Start of DATA FOR PROCESSING
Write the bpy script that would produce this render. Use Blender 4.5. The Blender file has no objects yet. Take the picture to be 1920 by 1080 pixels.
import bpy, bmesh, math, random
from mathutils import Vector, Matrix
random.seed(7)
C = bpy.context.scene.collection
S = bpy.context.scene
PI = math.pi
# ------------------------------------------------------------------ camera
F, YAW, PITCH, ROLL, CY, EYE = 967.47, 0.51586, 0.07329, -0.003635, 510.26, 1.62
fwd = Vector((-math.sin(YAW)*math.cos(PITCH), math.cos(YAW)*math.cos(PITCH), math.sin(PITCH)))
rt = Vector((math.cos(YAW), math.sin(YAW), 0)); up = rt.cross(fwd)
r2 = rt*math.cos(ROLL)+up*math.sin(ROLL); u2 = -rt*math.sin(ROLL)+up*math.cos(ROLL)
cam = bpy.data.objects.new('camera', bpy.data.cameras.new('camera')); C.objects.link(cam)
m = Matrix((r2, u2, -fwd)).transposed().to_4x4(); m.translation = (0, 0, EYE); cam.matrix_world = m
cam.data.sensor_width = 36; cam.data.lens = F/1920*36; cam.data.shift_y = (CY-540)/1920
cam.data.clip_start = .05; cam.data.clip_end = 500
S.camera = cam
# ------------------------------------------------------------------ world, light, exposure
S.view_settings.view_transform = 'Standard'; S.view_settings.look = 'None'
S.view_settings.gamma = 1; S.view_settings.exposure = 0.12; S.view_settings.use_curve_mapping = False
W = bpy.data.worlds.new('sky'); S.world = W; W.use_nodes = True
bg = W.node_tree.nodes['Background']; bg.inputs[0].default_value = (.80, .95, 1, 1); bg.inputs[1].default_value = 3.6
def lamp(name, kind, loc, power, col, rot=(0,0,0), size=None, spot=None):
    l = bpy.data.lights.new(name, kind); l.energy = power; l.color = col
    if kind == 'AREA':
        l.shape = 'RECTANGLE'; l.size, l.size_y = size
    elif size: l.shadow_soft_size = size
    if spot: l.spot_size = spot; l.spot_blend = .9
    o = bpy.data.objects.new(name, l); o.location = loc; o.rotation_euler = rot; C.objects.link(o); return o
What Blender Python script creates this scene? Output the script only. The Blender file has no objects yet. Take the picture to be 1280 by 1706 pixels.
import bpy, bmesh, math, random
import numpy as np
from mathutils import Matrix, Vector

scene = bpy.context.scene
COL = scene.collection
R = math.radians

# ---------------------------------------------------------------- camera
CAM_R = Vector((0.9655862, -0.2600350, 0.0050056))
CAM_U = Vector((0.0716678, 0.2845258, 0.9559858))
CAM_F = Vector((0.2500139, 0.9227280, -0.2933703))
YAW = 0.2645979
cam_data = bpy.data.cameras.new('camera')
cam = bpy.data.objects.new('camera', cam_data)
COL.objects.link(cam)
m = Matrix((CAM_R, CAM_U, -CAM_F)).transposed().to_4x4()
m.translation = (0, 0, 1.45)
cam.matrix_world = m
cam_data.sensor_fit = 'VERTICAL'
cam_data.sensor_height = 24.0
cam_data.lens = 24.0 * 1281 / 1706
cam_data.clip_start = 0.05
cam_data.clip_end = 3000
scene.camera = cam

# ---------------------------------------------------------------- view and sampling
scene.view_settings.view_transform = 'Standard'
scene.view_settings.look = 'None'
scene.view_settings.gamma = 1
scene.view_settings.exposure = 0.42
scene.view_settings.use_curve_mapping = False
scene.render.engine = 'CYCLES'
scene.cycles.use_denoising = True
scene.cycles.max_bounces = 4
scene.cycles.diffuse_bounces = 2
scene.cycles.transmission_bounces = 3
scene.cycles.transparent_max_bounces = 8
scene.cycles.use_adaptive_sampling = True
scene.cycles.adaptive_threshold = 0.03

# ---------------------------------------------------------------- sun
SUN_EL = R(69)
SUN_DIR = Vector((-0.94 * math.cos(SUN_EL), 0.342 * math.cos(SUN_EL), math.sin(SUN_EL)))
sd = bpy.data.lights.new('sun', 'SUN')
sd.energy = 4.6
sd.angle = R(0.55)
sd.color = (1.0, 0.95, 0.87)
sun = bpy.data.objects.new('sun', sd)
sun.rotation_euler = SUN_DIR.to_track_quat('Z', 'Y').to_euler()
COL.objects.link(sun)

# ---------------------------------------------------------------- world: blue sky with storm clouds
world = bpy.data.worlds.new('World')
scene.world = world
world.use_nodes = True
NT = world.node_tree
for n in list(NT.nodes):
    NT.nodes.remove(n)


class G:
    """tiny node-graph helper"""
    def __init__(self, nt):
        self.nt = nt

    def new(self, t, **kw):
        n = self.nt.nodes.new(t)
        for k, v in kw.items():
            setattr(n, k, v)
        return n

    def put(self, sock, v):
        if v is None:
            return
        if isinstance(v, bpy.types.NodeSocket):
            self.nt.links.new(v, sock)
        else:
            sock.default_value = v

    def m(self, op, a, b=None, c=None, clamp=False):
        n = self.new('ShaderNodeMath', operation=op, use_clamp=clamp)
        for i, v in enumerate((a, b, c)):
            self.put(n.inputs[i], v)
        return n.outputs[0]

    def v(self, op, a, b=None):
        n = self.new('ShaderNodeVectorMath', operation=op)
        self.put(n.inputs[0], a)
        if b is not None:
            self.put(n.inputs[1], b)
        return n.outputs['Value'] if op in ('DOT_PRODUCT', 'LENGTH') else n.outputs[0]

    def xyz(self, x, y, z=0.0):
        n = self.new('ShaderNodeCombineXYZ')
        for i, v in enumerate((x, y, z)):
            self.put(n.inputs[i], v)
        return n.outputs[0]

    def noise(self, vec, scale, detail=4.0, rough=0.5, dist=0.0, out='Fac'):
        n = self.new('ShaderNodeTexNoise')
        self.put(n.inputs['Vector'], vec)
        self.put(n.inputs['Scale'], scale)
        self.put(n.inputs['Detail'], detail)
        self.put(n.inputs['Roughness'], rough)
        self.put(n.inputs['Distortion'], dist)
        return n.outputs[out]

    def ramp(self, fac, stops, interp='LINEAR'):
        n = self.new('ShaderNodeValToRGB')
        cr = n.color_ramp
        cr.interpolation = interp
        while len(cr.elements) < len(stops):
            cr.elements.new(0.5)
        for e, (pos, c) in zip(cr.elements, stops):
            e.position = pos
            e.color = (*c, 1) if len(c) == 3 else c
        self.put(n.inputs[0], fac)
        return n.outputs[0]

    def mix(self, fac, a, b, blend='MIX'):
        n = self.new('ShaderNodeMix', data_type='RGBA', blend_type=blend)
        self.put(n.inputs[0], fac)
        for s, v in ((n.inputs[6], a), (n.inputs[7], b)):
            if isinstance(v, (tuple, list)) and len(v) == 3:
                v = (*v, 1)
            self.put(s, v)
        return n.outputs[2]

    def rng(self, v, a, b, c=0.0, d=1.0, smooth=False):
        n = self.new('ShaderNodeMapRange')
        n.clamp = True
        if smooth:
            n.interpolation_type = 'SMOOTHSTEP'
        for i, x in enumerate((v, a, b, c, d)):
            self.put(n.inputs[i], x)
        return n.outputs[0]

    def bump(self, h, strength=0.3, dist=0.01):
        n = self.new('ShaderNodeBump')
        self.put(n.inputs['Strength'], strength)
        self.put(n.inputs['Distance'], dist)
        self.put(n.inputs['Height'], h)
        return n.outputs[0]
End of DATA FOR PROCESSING
Extract, from the listing above, every line where the string "Take" occurs.

▶ _WRITTEN SOLUTION_
Write the bpy script that would produce this render. Use Blender 4.5. The Blender file has no objects yet. Take the picture to be 1920 by 1080 pixels.
What Blender Python script creates this scene? Output the script only. The Blender file has no objects yet. Take the picture to be 1280 by 1706 pixels.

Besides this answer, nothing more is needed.